**Goal:** Reproduce each line exactly.

**Stored data:**
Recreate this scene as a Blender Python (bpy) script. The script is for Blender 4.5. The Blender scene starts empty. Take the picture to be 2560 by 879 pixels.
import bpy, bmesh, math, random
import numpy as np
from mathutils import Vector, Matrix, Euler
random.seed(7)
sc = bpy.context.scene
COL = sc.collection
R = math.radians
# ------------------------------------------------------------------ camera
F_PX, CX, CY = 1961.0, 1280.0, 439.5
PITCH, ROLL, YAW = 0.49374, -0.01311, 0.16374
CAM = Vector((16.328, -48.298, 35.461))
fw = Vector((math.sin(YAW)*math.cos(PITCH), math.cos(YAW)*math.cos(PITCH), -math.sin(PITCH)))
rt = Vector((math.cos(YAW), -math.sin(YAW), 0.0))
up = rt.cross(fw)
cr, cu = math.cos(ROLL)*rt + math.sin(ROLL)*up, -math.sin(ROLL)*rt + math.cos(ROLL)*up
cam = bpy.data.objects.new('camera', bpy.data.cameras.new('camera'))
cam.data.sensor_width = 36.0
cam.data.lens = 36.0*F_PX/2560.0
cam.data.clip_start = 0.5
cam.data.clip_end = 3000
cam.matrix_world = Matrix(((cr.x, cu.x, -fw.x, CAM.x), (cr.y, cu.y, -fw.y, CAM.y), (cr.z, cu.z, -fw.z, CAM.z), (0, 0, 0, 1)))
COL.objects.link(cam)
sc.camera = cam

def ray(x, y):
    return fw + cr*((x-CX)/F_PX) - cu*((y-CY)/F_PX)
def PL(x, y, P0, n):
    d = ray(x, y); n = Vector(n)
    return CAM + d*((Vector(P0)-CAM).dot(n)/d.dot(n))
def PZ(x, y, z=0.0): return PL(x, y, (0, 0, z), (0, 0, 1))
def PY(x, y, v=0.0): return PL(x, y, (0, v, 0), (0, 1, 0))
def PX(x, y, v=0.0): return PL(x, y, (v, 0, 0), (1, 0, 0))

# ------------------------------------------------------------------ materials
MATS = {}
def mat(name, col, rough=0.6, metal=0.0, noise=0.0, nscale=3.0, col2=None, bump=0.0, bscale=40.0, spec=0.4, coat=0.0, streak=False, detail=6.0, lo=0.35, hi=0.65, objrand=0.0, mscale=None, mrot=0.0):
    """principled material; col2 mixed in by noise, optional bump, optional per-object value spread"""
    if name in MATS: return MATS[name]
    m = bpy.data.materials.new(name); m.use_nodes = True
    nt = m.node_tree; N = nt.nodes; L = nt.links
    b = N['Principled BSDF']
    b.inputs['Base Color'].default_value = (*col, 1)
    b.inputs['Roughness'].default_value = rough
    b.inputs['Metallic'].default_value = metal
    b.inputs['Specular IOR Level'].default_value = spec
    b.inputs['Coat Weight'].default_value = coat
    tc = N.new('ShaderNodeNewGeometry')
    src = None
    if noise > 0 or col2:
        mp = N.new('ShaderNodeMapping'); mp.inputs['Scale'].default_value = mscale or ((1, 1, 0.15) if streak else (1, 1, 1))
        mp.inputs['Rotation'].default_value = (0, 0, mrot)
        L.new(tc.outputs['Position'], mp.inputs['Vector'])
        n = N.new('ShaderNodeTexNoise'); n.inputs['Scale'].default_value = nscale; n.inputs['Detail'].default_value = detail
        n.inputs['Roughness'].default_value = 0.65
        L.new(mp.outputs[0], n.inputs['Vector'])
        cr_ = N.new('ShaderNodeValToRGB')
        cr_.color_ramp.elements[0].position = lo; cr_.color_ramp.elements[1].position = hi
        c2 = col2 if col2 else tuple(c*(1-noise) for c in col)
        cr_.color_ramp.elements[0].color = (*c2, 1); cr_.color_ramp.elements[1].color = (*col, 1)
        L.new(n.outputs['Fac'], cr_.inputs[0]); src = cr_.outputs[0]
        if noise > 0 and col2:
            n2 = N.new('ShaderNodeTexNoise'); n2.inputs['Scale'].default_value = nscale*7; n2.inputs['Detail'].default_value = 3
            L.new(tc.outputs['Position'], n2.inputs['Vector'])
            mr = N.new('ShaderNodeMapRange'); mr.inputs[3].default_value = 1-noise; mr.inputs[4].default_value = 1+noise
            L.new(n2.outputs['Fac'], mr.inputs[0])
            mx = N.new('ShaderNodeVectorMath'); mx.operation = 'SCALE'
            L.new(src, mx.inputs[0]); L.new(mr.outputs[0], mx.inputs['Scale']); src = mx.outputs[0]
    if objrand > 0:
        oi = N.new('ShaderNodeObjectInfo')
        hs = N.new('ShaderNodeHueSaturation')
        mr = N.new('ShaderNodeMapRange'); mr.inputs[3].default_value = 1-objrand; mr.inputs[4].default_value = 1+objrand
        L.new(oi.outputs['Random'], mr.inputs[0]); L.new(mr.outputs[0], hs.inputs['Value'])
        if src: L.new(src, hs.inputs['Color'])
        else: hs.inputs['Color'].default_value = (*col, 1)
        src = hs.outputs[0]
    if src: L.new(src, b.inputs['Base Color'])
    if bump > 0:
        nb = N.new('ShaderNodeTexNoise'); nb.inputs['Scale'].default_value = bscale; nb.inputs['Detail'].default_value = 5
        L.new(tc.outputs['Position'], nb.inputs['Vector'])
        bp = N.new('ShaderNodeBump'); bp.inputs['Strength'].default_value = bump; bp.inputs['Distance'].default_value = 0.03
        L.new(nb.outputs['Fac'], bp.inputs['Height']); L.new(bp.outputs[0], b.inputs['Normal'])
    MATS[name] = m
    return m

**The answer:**
Recreate this scene as a Blender Python (bpy) script. The script is for Blender 4.5. The Blender scene starts empty. Take the picture to be 2560 by 879 pixels.
import bpy, bmesh, math, random
import numpy as np
from mathutils import Vector, Matrix, Euler
random.seed(7)
sc = bpy.context.scene
COL = sc.collection
R = math.radians
# ------------------------------------------------------------------ camera
F_PX, CX, CY = 1961.0, 1280.0, 439.5
PITCH, ROLL, YAW = 0.49374, -0.01311, 0.16374
CAM = Vector((16.328, -48.298, 35.461))
fw = Vector((math.sin(YAW)*math.cos(PITCH), math.cos(YAW)*math.cos(PITCH), -math.sin(PITCH)))
rt = Vector((math.cos(YAW), -math.sin(YAW), 0.0))
up = rt.cross(fw)
cr, cu = math.cos(ROLL)*rt + math.sin(ROLL)*up, -math.sin(ROLL)*rt + math.cos(ROLL)*up
cam = bpy.data.objects.new('camera', bpy.data.cameras.new('camera'))
cam.data.sensor_width = 36.0
cam.data.lens = 36.0*F_PX/2560.0
cam.data.clip_start = 0.5
cam.data.clip_end = 3000
cam.matrix_world = Matrix(((cr.x, cu.x, -fw.x, CAM.x), (cr.y, cu.y, -fw.y, CAM.y), (cr.z, cu.z, -fw.z, CAM.z), (0, 0, 0, 1)))
COL.objects.link(cam)
sc.camera = cam

def ray(x, y):
    return fw + cr*((x-CX)/F_PX) - cu*((y-CY)/F_PX)
def PL(x, y, P0, n):
    d = ray(x, y); n = Vector(n)
    return CAM + d*((Vector(P0)-CAM).dot(n)/d.dot(n))
def PZ(x, y, z=0.0): return PL(x, y, (0, 0, z), (0, 0, 1))
def PY(x, y, v=0.0): return PL(x, y, (0, v, 0), (0, 1, 0))
def PX(x, y, v=0.0): return PL(x, y, (v, 0, 0), (1, 0, 0))

# ------------------------------------------------------------------ materials
MATS = {}
def mat(name, col, rough=0.6, metal=0.0, noise=0.0, nscale=3.0, col2=None, bump=0.0, bscale=40.0, spec=0.4, coat=0.0, streak=False, detail=6.0, lo=0.35, hi=0.65, objrand=0.0, mscale=None, mrot=0.0):
    """principled material; col2 mixed in by noise, optional bump, optional per-object value spread"""
    if name in MATS: return MATS[name]
    m = bpy.data.materials.new(name); m.use_nodes = True
    nt = m.node_tree; N = nt.nodes; L = nt.links
    b = N['Principled BSDF']
    b.inputs['Base Color'].default_value = (*col, 1)
    b.inputs['Roughness'].default_value = rough
    b.inputs['Metallic'].default_value = metal
    b.inputs['Specular IOR Level'].default_value = spec
    b.inputs['Coat Weight'].default_value = coat
    tc = N.new('ShaderNodeNewGeometry')
    src = None
    if noise > 0 or col2:
        mp = N.new('ShaderNodeMapping'); mp.inputs['Scale'].default_value = mscale or ((1, 1, 0.15) if streak else (1, 1, 1))
        mp.inputs['Rotation'].default_value = (0, 0, mrot)
        L.new(tc.outputs['Position'], mp.inputs['Vector'])
        n = N.new('ShaderNodeTexNoise'); n.inputs['Scale'].default_value = nscale; n.inputs['Detail'].default_value = detail
        n.inputs['Roughness'].default_value = 0.65
        L.new(mp.outputs[0], n.inputs['Vector'])
        cr_ = N.new('ShaderNodeValToRGB')
        cr_.color_ramp.elements[0].position = lo; cr_.color_ramp.elements[1].position = hi
        c2 = col2 if col2 else tuple(c*(1-noise) for c in col)
        cr_.color_ramp.elements[0].color = (*c2, 1); cr_.color_ramp.elements[1].color = (*col, 1)
        L.new(n.outputs['Fac'], cr_.inputs[0]); src = cr_.outputs[0]
        if noise > 0 and col2:
            n2 = N.new('ShaderNodeTexNoise'); n2.inputs['Scale'].default_value = nscale*7; n2.inputs['Detail'].default_value = 3
            L.new(tc.outputs['Position'], n2.inputs['Vector'])
            mr = N.new('ShaderNodeMapRange'); mr.inputs[3].default_value = 1-noise; mr.inputs[4].default_value = 1+noise
            L.new(n2.outputs['Fac'], mr.inputs[0])
            mx = N.new('ShaderNodeVectorMath'); mx.operation = 'SCALE'
            L.new(src, mx.inputs[0]); L.new(mr.outputs[0], mx.inputs['Scale']); src = mx.outputs[0]
    if objrand > 0:
        oi = N.new('ShaderNodeObjectInfo')
        hs = N.new('ShaderNodeHueSaturation')
        mr = N.new('ShaderNodeMapRange'); mr.inputs[3].default_value = 1-objrand; mr.inputs[4].default_value = 1+objrand
        L.new(oi.outputs['Random'], mr.inputs[0]); L.new(mr.outputs[0], hs.inputs['Value'])
        if src: L.new(src, hs.inputs['Color'])
        else: hs.inputs['Color'].default_value = (*col, 1)
        src = hs.outputs[0]
    if src: L.new(src, b.inputs['Base Color'])
    if bump > 0:
        nb = N.new('ShaderNodeTexNoise'); nb.inputs['Scale'].default_value = bscale; nb.inputs['Detail'].default_value = 5
        L.new(tc.outputs['Position'], nb.inputs['Vector'])
        bp = N.new('ShaderNodeBump'); bp.inputs['Strength'].default_value = bump; bp.inputs['Distance'].default_value = 0.03
        L.new(nb.outputs['Fac'], bp.inputs['Height']); L.new(bp.outputs[0], b.inputs['Normal'])
    MATS[name] = m
    return m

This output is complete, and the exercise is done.